Given instruction:
Quote all lines below exactly. Images stay out.

begin Information shown

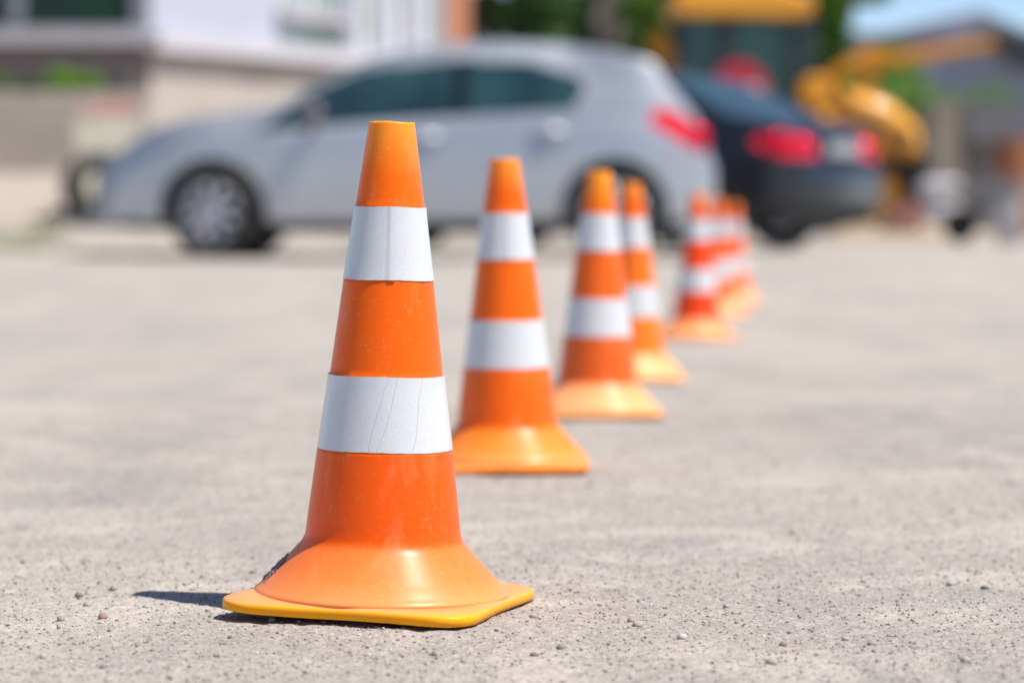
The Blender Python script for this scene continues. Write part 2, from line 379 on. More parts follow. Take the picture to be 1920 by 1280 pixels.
def band_mat(name, lines):
    m, t, b = newmat(name); N = t.nodes; L = t.links
    b.inputs['Roughness'].default_value = .34; b.inputs['Metallic'].default_value = .05; b.inputs['Coat Weight'].default_value = .45; b.inputs['Coat Roughness'].default_value = .12
    tc = N.new('ShaderNodeTexCoord')
    n = N.new('ShaderNodeTexNoise'); n.inputs['Scale'].default_value = 900; n.inputs['Detail'].default_value = 2; L.new(tc.outputs['Object'], n.inputs['Vector'])
    r = N.new('ShaderNodeValToRGB'); r.color_ramp.elements[0].position = .3; r.color_ramp.elements[1].position = .7
    r.color_ramp.elements[0].color = (.595, .595, .60, 1); r.color_ramp.elements[1].color = (.675, .675, .68, 1); L.new(n.outputs['Fac'], r.inputs[0])
    n3 = N.new('ShaderNodeTexNoise'); n3.inputs['Scale'].default_value = 40; n3.inputs['Detail'].default_value = 8; n3.inputs['Roughness'].default_value = .75; L.new(tc.outputs['Object'], n3.inputs['Vector'])
    r3 = N.new('ShaderNodeValToRGB'); r3.color_ramp.elements[0].position = .62; r3.color_ramp.elements[1].position = .78; r3.color_ramp.elements[1].color = (.35, .35, .35, 1); L.new(n3.outputs['Fac'], r3.inputs[0])
    mx = N.new('ShaderNodeMix'); mx.data_type = 'RGBA'; L.new(r3.outputs[0], mx.inputs[0]); L.new(r.outputs[0], mx.inputs[6]); mx.inputs[7].default_value = (.36, .35, .34, 1)
    out = mx.outputs[2]
    if lines:
        sx = N.new('ShaderNodeSeparateXYZ'); L.new(tc.outputs['Object'], sx.inputs[0])
        wn = N.new('ShaderNodeTexNoise'); wn.inputs['Scale'].default_value = 28; wn.inputs['Detail'].default_value = 3; L.new(tc.outputs['Object'], wn.inputs['Vector'])
        for (x0, slope, z0, cur) in lines:
            # |x - x0 - slope (z-z0) - cur (z-z0)^2 + wobble| < width
            dz = N.new('ShaderNodeMath'); dz.operation = 'SUBTRACT'; L.new(sx.outputs['Z'], dz.inputs[0]); dz.inputs[1].default_value = z0
            m1 = N.new('ShaderNodeMath'); m1.operation = 'MULTIPLY_ADD'; L.new(dz.outputs[0], m1.inputs[0]); m1.inputs[1].default_value = cur; m1.inputs[2].default_value = slope
            m2 = N.new('ShaderNodeMath'); m2.operation = 'MULTIPLY_ADD'; L.new(dz.outputs[0], m2.inputs[0]); L.new(m1.outputs[0], m2.inputs[1]); m2.inputs[2].default_value = x0 - .004
            m3 = N.new('ShaderNodeMath'); m3.operation = 'MULTIPLY_ADD'; L.new(wn.outputs['Fac'], m3.inputs[0]); m3.inputs[1].default_value = .008; L.new(m2.outputs[0], m3.inputs[2])
            m4 = N.new('ShaderNodeMath'); m4.operation = 'SUBTRACT'; L.new(sx.outputs['X'], m4.inputs[0]); L.new(m3.outputs[0], m4.inputs[1])
            m5 = N.new('ShaderNodeMath'); m5.operation = 'ABSOLUTE'; L.new(m4.outputs[0], m5.inputs[0])
            m6 = N.new('ShaderNodeMath'); m6.operation = 'LESS_THAN'; L.new(m5.outputs[0], m6.inputs[0]); m6.inputs[1].default_value = .00022
            q = N.new('ShaderNodeMath'); q.operation = 'MULTIPLY'; L.new(m6.outputs[0], q.inputs[0]); q.inputs[1].default_value = .36
            x = N.new('ShaderNodeMix'); x.data_type = 'RGBA'; L.new(q.outputs[0], x.inputs[0]); L.new(out, x.inputs[6]); x.inputs[7].default_value = (.20, .18, .17, 1); out = x.outputs[2]
    L.new(out, b.inputs['Base Color'])
    bu = N.new('ShaderNodeBump'); bu.inputs['Strength'].default_value = .15; bu.inputs['Distance'].default_value = .0006
    n4 = N.new('ShaderNodeTexNoise'); n4.inputs['Scale'].default_value = 24; n4.inputs['Detail'].default_value = 2; L.new(tc.outputs['Object'], n4.inputs['Vector']); L.new(n4.outputs['Fac'], bu.inputs['Height']); L.new(bu.outputs[0], b.inputs['Normal'])
    return m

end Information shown

Result of the exercise:
The Blender Python script for this scene continues. Write part 2, from line 379 on. More parts follow. Take the picture to be 1920 by 1280 pixels.
def band_mat(name, lines):
    m, t, b = newmat(name); N = t.nodes; L = t.links
    b.inputs['Roughness'].default_value = .34; b.inputs['Metallic'].default_value = .05; b.inputs['Coat Weight'].default_value = .45; b.inputs['Coat Roughness'].default_value = .12
    tc = N.new('ShaderNodeTexCoord')
    n = N.new('ShaderNodeTexNoise'); n.inputs['Scale'].default_value = 900; n.inputs['Detail'].default_value = 2; L.new(tc.outputs['Object'], n.inputs['Vector'])
    r = N.new('ShaderNodeValToRGB'); r.color_ramp.elements[0].position = .3; r.color_ramp.elements[1].position = .7
    r.color_ramp.elements[0].color = (.595, .595, .60, 1); r.color_ramp.elements[1].color = (.675, .675, .68, 1); L.new(n.outputs['Fac'], r.inputs[0])
    n3 = N.new('ShaderNodeTexNoise'); n3.inputs['Scale'].default_value = 40; n3.inputs['Detail'].default_value = 8; n3.inputs['Roughness'].default_value = .75; L.new(tc.outputs['Object'], n3.inputs['Vector'])
    r3 = N.new('ShaderNodeValToRGB'); r3.color_ramp.elements[0].position = .62; r3.color_ramp.elements[1].position = .78; r3.color_ramp.elements[1].color = (.35, .35, .35, 1); L.new(n3.outputs['Fac'], r3.inputs[0])
    mx = N.new('ShaderNodeMix'); mx.data_type = 'RGBA'; L.new(r3.outputs[0], mx.inputs[0]); L.new(r.outputs[0], mx.inputs[6]); mx.inputs[7].default_value = (.36, .35, .34, 1)
    out = mx.outputs[2]
    if lines:
        sx = N.new('ShaderNodeSeparateXYZ'); L.new(tc.outputs['Object'], sx.inputs[0])
        wn = N.new('ShaderNodeTexNoise'); wn.inputs['Scale'].default_value = 28; wn.inputs['Detail'].default_value = 3; L.new(tc.outputs['Object'], wn.inputs['Vector'])
        for (x0, slope, z0, cur) in lines:
            # |x - x0 - slope (z-z0) - cur (z-z0)^2 + wobble| < width
            dz = N.new('ShaderNodeMath'); dz.operation = 'SUBTRACT'; L.new(sx.outputs['Z'], dz.inputs[0]); dz.inputs[1].default_value = z0
            m1 = N.new('ShaderNodeMath'); m1.operation = 'MULTIPLY_ADD'; L.new(dz.outputs[0], m1.inputs[0]); m1.inputs[1].default_value = cur; m1.inputs[2].default_value = slope
            m2 = N.new('ShaderNodeMath'); m2.operation = 'MULTIPLY_ADD'; L.new(dz.outputs[0], m2.inputs[0]); L.new(m1.outputs[0], m2.inputs[1]); m2.inputs[2].default_value = x0 - .004
            m3 = N.new('ShaderNodeMath'); m3.operation = 'MULTIPLY_ADD'; L.new(wn.outputs['Fac'], m3.inputs[0]); m3.inputs[1].default_value = .008; L.new(m2.outputs[0], m3.inputs[2])
            m4 = N.new('ShaderNodeMath'); m4.operation = 'SUBTRACT'; L.new(sx.outputs['X'], m4.inputs[0]); L.new(m3.outputs[0], m4.inputs[1])
            m5 = N.new('ShaderNodeMath'); m5.operation = 'ABSOLUTE'; L.new(m4.outputs[0], m5.inputs[0])
            m6 = N.new('ShaderNodeMath'); m6.operation = 'LESS_THAN'; L.new(m5.outputs[0], m6.inputs[0]); m6.inputs[1].default_value = .00022
            q = N.new('ShaderNodeMath'); q.operation = 'MULTIPLY'; L.new(m6.outputs[0], q.inputs[0]); q.inputs[1].default_value = .36
            x = N.new('ShaderNodeMix'); x.data_type = 'RGBA'; L.new(q.outputs[0], x.inputs[0]); L.new(out, x.inputs[6]); x.inputs[7].default_value = (.20, .18, .17, 1); out = x.outputs[2]
    L.new(out, b.inputs['Base Color'])
    bu = N.new('ShaderNodeBump'); bu.inputs['Strength'].default_value = .15; bu.inputs['Distance'].default_value = .0006
    n4 = N.new('ShaderNodeTexNoise'); n4.inputs['Scale'].default_value = 24; n4.inputs['Detail'].default_value = 2; L.new(tc.outputs['Object'], n4.inputs['Vector']); L.new(n4.outputs['Fac'], bu.inputs['Height']); L.new(bu.outputs[0], b.inputs['Normal'])
    return m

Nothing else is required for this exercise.